If $∀ϵ>0:∃δ>0:|x−a|δ<⟹|f(x)−F(a)|<E$
this implies continuity, we always say that for all $E$ we can find a delta. But for all delta we can find a Epsilon right? (this seems okay for me,even i'm not finding such affirmation) if is true what I said, given an interval $[a,b]$ catch $*xo*= \frac{a+b}{2}$ we have now $a------(a+b)/2-------b$ now since $*xo*$ E $[a,b]$ the definition of continuity fits,so if I choose delta= a-xo, i would stay in the closed interval and in all points this would be bounded for a $E$.
I bet this is wrong, but where i can find.

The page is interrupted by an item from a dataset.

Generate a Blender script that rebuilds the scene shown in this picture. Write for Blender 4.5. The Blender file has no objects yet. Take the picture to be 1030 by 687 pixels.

This is the weak step of your proof. It is not generally true that $$\forall x \exists y : P(x, y) \implies \forall y \exists x : P(x, y)$$
For a specific counterexample regarding continuity, consider the function $f(x) = \frac{1}{x}$. This function is continuous at $a = 1$, and yet for $\delta = 1$ there is no $\varepsilon$ such that $|x-1| < 1 \implies |f(x)-1| < \varepsilon$
(Note that in this counterexample the value of $\delta$ was specifically chosen to exploit a discontinuity of $f$ at $x = 0$. If you restrict the values of $\delta$ to ones where $f$ is continuous at the interval $[a-\delta, a+\delta]$, then it is true that for all $\delta$ you can find an $\varepsilon$, as it is indeed a theorem that continuous functions on closed intervals are bounded. But you can't use this fact while proving the theorem, as it would be circular reasoning)